- _WHAT THIS TASK INVOLVES_:
Look through the data below and return each line where "finishes" appears.
=== RECORD SET ===
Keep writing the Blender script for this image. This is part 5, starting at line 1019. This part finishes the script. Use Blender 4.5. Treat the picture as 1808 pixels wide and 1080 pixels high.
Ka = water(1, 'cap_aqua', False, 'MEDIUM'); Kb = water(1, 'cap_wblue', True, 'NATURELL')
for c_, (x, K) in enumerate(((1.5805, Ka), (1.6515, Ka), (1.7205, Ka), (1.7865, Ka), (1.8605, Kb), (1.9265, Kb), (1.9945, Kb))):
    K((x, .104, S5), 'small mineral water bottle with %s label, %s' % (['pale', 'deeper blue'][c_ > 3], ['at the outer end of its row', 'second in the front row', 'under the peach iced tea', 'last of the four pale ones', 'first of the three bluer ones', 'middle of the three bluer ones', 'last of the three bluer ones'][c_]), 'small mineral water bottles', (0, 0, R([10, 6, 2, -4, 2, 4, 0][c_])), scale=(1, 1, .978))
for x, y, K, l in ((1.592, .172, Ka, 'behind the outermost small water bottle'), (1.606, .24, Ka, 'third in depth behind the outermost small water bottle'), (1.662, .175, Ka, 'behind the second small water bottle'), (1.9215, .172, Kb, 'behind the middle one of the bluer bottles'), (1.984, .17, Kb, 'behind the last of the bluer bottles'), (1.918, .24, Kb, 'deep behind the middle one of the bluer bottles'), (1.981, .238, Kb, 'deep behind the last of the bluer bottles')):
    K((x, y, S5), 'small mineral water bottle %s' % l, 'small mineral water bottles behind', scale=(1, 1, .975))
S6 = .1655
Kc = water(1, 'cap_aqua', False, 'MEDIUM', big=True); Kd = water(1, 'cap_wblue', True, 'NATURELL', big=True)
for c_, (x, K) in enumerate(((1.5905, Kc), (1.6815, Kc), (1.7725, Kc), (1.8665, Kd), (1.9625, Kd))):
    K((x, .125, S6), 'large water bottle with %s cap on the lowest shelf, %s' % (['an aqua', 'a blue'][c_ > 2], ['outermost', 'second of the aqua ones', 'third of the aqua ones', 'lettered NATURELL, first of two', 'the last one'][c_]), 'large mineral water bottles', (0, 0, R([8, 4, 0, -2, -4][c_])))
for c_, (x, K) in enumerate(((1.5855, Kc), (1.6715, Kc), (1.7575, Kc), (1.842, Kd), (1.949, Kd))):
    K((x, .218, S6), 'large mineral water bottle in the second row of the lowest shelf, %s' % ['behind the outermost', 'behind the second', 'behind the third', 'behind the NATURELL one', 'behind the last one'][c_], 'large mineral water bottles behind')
===
=== RECORD SET ===
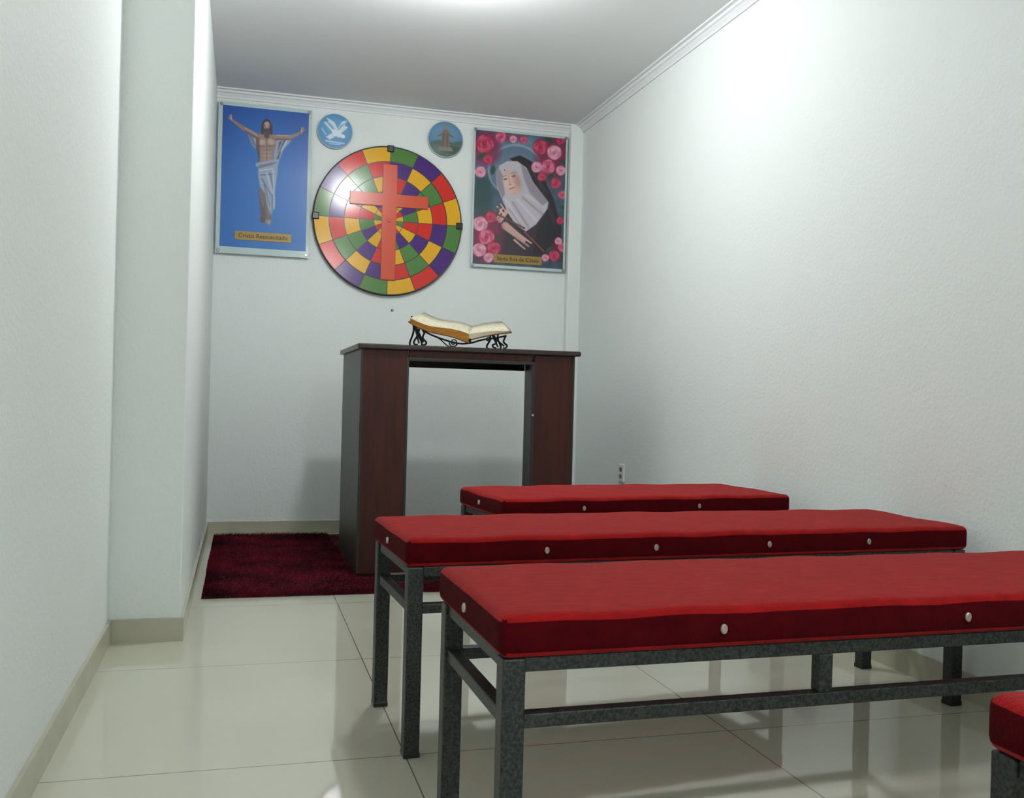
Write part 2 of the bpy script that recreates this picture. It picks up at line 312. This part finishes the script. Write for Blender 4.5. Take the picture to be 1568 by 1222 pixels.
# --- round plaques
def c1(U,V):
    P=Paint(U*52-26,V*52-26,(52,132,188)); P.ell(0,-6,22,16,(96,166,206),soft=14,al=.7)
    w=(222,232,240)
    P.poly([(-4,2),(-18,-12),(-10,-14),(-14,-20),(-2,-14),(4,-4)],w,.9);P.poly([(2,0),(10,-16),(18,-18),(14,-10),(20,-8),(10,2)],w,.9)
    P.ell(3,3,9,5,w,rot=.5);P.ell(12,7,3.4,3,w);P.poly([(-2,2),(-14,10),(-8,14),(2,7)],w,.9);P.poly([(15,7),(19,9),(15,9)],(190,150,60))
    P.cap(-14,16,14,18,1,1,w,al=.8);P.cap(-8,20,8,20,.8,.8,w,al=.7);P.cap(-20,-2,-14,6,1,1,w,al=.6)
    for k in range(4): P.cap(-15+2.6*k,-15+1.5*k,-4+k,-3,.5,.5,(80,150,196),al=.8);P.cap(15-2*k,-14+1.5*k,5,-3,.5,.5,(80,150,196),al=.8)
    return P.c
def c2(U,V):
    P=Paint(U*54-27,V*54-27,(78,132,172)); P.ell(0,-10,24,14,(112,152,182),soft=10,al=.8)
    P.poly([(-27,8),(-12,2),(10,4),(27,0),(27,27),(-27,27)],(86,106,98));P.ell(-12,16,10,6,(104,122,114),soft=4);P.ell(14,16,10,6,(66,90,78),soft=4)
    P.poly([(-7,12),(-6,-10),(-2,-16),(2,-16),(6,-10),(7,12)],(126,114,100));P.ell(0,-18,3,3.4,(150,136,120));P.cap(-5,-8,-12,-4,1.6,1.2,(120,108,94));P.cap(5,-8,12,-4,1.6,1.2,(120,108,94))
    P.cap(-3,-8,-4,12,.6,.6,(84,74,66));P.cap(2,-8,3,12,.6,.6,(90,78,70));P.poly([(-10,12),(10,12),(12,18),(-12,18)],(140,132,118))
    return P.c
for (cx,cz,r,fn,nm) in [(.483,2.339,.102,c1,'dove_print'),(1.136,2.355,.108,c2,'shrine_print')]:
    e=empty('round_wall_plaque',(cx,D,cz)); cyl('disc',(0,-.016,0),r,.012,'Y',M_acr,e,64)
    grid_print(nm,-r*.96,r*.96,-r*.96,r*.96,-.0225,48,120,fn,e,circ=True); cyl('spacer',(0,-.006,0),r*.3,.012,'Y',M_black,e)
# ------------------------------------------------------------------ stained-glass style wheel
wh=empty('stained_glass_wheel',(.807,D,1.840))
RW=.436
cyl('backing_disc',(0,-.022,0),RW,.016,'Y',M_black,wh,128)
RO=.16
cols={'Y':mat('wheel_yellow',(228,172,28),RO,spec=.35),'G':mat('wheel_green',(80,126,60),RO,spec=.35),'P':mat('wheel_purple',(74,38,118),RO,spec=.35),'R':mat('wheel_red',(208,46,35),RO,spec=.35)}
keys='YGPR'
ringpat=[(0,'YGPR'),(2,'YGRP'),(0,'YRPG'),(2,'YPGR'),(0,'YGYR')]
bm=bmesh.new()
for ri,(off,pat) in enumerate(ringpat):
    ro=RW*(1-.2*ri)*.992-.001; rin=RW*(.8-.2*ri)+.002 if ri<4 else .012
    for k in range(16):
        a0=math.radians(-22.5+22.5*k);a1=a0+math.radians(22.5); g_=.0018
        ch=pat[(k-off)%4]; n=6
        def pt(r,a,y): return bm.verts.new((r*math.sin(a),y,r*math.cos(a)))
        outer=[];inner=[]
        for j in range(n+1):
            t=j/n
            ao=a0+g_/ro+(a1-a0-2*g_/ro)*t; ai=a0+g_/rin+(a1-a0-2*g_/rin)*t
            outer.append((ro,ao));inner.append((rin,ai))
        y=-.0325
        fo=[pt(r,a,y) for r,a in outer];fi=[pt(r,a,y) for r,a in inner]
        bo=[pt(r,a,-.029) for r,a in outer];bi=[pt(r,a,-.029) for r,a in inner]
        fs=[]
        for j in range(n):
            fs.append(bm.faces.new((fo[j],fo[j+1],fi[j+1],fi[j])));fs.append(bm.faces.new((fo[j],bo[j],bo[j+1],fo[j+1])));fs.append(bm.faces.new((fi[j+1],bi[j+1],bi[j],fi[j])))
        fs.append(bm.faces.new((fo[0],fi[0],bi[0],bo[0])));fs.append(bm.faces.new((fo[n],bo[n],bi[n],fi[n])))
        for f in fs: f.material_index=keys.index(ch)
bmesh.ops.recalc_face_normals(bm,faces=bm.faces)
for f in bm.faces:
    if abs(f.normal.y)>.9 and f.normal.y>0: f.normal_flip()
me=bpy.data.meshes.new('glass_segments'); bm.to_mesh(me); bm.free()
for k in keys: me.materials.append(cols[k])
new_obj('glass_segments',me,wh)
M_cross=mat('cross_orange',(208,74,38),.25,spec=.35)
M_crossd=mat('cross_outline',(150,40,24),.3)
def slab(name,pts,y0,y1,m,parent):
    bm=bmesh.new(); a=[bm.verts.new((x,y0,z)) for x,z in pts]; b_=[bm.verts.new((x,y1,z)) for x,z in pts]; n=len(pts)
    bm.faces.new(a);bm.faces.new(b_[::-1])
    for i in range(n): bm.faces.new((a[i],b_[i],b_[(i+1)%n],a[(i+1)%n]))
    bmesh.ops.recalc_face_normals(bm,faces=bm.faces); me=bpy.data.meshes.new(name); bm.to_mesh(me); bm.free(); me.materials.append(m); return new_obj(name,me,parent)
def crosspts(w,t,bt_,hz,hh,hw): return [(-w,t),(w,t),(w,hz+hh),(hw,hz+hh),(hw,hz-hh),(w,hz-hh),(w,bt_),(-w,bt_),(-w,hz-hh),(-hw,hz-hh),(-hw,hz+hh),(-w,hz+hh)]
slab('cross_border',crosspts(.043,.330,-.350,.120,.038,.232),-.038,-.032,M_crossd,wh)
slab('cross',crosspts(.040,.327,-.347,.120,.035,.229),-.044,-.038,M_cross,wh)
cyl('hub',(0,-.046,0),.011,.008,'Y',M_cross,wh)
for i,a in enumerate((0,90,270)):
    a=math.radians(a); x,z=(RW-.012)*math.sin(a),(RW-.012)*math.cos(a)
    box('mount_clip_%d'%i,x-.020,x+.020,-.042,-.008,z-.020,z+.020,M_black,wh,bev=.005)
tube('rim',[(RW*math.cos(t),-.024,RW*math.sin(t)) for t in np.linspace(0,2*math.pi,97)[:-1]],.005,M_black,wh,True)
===
- _WORKED SOLUTION_:
Keep writing the Blender script for this image. This is part 5, starting at line 1019. This part finishes the script. Use Blender 4.5. Treat the picture as 1808 pixels wide and 1080 pixels high.
Write part 2 of the bpy script that recreates this picture. It picks up at line 312. This part finishes the script. Write for Blender 4.5. Take the picture to be 1568 by 1222 pixels.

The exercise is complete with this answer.